→ **THE PROBLEM**
Copy these lines exactly and nothing else: from the line holding "Build this scene" to the line holding "sc.view_settings.gamma = 1;", both lines included.

____

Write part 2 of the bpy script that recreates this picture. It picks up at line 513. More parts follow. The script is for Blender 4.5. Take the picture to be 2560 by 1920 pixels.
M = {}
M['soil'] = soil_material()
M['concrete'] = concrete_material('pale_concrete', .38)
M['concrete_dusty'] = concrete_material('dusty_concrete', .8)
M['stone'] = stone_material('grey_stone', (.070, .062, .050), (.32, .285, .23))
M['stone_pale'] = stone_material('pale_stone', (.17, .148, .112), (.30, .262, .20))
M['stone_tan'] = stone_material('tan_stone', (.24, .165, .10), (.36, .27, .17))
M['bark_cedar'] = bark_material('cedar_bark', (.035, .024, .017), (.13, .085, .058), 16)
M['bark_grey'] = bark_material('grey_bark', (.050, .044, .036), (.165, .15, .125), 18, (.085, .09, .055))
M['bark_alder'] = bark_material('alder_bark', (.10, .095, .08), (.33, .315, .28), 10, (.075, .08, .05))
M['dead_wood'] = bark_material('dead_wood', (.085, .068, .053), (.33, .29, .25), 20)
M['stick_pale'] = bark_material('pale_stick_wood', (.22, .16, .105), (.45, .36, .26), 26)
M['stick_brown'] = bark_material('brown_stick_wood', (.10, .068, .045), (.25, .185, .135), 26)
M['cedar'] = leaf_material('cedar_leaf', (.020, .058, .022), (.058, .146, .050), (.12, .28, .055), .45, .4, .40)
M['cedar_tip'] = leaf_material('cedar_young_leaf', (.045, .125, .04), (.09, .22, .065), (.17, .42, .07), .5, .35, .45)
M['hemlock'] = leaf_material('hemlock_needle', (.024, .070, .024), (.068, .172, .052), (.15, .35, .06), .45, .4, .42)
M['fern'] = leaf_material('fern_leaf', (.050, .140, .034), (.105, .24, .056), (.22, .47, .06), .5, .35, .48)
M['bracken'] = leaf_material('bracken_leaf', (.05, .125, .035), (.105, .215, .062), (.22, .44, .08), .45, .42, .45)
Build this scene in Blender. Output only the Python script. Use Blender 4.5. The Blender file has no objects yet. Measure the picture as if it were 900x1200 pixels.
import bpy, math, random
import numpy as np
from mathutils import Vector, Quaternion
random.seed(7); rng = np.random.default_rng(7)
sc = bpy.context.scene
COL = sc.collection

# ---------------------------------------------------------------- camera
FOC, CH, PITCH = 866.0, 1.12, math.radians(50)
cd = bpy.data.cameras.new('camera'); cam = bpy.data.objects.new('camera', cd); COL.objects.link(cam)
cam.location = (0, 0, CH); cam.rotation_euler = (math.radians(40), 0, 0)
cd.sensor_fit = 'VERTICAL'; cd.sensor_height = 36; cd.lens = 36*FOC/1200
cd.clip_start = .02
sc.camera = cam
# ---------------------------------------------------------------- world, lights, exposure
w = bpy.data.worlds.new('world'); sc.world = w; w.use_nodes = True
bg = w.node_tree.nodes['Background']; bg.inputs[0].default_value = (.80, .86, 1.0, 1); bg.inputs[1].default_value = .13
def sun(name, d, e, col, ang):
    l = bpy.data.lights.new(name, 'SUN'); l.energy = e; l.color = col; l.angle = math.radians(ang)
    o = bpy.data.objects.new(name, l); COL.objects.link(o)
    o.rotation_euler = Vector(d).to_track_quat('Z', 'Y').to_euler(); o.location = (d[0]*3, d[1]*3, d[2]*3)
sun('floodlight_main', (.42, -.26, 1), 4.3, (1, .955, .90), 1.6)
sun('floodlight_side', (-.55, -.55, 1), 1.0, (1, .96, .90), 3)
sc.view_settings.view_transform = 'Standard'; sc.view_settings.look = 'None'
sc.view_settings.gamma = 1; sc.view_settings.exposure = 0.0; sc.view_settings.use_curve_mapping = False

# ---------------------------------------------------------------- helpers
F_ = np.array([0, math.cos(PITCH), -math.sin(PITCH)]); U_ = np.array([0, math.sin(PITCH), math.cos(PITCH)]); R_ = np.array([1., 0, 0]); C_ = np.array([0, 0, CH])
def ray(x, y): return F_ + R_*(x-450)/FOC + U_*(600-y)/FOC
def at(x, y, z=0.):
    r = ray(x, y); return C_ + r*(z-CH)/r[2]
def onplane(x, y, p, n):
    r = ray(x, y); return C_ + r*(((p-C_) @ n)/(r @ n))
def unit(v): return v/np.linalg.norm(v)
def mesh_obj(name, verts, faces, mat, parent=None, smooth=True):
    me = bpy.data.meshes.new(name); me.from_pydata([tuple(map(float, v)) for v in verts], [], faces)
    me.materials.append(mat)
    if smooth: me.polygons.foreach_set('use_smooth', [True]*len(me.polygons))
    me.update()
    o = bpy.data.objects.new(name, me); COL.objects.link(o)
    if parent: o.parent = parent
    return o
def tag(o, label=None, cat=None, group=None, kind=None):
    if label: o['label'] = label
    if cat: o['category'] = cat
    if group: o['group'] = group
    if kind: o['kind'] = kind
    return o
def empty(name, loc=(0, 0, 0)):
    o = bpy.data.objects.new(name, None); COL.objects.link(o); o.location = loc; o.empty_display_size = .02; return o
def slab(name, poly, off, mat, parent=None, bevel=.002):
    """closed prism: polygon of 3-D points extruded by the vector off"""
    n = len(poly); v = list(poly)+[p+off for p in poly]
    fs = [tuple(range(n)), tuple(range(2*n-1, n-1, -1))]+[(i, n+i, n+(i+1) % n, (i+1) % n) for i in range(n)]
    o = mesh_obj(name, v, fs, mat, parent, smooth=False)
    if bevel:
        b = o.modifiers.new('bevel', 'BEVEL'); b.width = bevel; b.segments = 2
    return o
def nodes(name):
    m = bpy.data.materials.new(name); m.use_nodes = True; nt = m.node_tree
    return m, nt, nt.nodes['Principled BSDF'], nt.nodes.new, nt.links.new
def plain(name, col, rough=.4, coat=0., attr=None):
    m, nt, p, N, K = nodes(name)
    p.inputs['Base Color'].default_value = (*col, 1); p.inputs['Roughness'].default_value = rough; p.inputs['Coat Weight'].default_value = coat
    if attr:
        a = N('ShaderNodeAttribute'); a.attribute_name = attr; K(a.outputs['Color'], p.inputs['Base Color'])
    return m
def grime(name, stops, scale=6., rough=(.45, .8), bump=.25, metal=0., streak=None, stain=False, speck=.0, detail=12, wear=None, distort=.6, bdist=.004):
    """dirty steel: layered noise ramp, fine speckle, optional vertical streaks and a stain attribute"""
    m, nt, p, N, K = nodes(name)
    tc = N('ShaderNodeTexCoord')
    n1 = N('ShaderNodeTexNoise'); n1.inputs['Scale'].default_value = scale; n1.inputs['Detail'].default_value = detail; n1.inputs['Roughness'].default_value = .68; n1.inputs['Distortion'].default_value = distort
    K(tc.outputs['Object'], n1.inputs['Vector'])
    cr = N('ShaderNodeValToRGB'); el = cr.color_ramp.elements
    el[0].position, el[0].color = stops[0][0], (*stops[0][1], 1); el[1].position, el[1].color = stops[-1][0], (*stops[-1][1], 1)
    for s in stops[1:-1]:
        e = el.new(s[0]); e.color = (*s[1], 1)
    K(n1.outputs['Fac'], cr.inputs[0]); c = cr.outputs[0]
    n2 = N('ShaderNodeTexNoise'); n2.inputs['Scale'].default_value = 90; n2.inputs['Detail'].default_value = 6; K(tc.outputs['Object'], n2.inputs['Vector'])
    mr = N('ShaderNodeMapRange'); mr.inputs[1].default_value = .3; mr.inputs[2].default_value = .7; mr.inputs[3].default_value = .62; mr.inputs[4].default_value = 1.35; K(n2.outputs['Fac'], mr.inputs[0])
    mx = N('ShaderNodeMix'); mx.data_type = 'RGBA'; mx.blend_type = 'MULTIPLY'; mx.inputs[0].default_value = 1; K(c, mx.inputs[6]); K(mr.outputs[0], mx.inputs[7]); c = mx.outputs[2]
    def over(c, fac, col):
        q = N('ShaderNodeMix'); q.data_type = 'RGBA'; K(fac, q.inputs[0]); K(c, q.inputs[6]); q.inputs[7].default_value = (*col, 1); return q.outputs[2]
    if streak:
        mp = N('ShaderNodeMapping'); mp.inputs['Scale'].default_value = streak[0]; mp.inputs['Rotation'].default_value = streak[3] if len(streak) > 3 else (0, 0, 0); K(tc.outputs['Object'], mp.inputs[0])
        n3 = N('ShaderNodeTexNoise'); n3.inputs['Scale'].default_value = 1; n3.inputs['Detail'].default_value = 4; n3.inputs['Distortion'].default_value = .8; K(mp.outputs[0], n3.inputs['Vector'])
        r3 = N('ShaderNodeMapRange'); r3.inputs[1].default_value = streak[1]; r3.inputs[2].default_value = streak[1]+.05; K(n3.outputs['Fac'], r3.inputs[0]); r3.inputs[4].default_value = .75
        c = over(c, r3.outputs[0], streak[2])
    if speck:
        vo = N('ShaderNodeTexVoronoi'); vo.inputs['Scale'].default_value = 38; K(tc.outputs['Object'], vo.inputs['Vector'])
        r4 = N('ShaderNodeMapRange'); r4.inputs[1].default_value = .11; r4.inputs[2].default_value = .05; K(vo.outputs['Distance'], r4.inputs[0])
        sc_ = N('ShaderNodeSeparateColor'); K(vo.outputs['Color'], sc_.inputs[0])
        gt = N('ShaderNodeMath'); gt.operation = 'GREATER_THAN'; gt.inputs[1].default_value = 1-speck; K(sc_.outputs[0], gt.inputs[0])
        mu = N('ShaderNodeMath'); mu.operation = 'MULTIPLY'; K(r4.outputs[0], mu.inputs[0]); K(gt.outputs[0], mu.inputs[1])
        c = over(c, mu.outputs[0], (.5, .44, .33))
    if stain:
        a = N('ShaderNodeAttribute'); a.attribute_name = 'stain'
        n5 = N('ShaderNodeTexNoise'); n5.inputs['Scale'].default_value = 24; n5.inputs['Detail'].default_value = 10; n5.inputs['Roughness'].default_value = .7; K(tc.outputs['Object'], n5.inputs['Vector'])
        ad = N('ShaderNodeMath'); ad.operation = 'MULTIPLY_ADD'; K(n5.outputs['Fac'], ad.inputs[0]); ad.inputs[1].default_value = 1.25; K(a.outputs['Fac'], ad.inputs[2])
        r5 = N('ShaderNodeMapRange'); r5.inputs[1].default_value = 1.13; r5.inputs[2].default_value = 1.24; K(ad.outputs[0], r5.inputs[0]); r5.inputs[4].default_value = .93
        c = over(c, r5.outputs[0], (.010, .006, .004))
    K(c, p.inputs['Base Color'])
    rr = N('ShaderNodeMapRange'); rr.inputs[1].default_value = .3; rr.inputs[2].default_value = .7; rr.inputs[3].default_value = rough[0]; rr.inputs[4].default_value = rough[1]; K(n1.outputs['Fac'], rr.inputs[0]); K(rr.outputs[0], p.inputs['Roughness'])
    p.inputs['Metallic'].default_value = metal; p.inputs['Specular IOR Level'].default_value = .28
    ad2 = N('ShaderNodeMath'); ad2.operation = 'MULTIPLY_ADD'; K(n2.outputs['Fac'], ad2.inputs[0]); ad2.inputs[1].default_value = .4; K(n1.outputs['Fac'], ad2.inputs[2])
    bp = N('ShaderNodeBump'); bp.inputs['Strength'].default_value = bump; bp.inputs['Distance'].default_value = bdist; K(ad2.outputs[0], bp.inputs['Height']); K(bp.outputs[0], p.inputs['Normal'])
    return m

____

→ **RESPONSE TO THE TASK**
Build this scene in Blender. Output only the Python script. Use Blender 4.5. The Blender file has no objects yet. Measure the picture as if it were 900x1200 pixels.
import bpy, math, random
import numpy as np
from mathutils import Vector, Quaternion
random.seed(7); rng = np.random.default_rng(7)
sc = bpy.context.scene
COL = sc.collection

# ---------------------------------------------------------------- camera
FOC, CH, PITCH = 866.0, 1.12, math.radians(50)
cd = bpy.data.cameras.new('camera'); cam = bpy.data.objects.new('camera', cd); COL.objects.link(cam)
cam.location = (0, 0, CH); cam.rotation_euler = (math.radians(40), 0, 0)
cd.sensor_fit = 'VERTICAL'; cd.sensor_height = 36; cd.lens = 36*FOC/1200
cd.clip_start = .02
sc.camera = cam
# ---------------------------------------------------------------- world, lights, exposure
w = bpy.data.worlds.new('world'); sc.world = w; w.use_nodes = True
bg = w.node_tree.nodes['Background']; bg.inputs[0].default_value = (.80, .86, 1.0, 1); bg.inputs[1].default_value = .13
def sun(name, d, e, col, ang):
    l = bpy.data.lights.new(name, 'SUN'); l.energy = e; l.color = col; l.angle = math.radians(ang)
    o = bpy.data.objects.new(name, l); COL.objects.link(o)
    o.rotation_euler = Vector(d).to_track_quat('Z', 'Y').to_euler(); o.location = (d[0]*3, d[1]*3, d[2]*3)
sun('floodlight_main', (.42, -.26, 1), 4.3, (1, .955, .90), 1.6)
sun('floodlight_side', (-.55, -.55, 1), 1.0, (1, .96, .90), 3)
sc.view_settings.view_transform = 'Standard'; sc.view_settings.look = 'None'
sc.view_settings.gamma = 1; sc.view_settings.exposure = 0.0; sc.view_settings.use_curve_mapping = False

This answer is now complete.